The whole thing is impossible, of course, and the result of attempting to assert the validity of perception based on the false premise that sensory data requires some kind of special integration, a subtle mistake resulting from an inadvertent adoption of Kantian heresy.
2. Need for Ontology
The main reason a thorough-going ontology is needed in Objectivism is to make it complete, or at least, more nearly complete. Right now, there is no ontology at all, and questions that would normally be addressed by ontology, when addressed by Objectivists, if at all, are done piece-meal and not very satisfactorily. There a number of important questions which philosophy must address about the nature of material existence which are specifically ontological.

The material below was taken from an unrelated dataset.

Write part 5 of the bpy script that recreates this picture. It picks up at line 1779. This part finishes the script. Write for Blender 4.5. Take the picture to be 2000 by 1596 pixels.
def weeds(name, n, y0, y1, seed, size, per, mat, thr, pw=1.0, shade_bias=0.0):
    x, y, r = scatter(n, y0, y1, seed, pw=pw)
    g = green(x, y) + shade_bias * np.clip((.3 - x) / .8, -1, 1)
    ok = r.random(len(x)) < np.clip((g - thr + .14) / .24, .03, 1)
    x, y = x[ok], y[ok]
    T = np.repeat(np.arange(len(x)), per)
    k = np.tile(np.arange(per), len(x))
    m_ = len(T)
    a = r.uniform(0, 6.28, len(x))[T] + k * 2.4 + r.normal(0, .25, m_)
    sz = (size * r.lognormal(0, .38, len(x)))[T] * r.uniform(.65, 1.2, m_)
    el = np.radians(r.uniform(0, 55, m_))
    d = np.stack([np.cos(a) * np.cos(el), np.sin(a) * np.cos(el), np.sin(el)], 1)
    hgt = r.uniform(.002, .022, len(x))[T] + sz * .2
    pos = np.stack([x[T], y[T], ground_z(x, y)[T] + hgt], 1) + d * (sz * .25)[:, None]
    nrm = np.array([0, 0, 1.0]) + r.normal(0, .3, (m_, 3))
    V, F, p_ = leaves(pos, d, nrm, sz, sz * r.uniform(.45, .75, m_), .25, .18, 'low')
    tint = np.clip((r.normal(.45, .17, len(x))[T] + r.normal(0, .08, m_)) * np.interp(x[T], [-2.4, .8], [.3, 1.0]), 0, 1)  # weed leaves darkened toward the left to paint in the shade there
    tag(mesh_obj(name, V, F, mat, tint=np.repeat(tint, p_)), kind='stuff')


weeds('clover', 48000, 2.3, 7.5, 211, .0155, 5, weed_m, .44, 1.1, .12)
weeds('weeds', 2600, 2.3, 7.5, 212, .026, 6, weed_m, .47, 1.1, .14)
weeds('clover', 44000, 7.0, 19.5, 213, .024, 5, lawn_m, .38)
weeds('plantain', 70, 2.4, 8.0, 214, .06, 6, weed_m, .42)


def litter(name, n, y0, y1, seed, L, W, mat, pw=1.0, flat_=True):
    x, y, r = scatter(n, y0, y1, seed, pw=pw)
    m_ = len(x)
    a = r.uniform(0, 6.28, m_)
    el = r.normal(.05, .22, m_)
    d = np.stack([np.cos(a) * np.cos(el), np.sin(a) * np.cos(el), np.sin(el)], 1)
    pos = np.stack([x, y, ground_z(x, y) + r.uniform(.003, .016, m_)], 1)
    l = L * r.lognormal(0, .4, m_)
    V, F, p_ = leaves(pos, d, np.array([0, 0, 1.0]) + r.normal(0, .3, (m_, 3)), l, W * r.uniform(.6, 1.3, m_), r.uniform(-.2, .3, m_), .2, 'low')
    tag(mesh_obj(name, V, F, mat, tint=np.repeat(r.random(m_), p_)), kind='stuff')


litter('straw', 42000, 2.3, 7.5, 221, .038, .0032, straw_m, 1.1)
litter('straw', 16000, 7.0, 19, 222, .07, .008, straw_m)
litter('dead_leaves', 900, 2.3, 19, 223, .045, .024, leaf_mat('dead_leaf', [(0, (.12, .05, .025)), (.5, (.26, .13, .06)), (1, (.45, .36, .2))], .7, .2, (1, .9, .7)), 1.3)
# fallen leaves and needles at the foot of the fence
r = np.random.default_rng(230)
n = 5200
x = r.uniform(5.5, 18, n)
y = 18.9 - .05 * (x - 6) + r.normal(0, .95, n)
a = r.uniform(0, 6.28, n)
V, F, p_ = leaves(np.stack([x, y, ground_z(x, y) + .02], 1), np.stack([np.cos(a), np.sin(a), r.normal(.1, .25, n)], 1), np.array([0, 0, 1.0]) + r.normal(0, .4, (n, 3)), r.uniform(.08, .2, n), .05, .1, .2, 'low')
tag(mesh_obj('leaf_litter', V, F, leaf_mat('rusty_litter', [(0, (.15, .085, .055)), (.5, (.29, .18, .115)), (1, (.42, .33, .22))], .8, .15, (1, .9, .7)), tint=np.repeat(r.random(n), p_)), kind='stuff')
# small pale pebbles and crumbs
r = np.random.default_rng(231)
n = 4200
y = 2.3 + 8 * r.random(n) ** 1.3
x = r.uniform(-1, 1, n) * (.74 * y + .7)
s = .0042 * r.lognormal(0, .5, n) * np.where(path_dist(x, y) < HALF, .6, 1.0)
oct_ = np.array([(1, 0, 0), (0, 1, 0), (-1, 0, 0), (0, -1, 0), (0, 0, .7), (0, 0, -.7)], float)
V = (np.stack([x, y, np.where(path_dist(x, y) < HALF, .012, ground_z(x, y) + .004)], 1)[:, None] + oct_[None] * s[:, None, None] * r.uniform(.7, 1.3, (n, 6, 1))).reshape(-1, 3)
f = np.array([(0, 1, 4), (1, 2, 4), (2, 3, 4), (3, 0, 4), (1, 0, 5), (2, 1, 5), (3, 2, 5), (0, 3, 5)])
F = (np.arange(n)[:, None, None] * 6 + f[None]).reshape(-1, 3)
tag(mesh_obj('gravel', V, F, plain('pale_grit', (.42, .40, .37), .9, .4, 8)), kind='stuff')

There is one question, for example, that Objectivism does not answer, and desperately needs to, because it is foundational to Objectivist epistemology. The is the question of the identity or nature of material existents. Objectivism emphasizes, A is A, a thing is what it is. But what is a thing, and what is its identity. All of Objectivist epistemology rests on the assumption that everything has an identity, but Objectivism does specifically address the question of what identity is.
Interestingly enough, once the actual nature of identity is made explicit the problem of perception I referred to is automatically solved. So one reason an ontology is needed is to prevent mistakes in other branches of philosophy.
I'm sorry I can not now be more specific. I will be glad to listen to questions, but do not promise to answer them to everyone's satisfaction.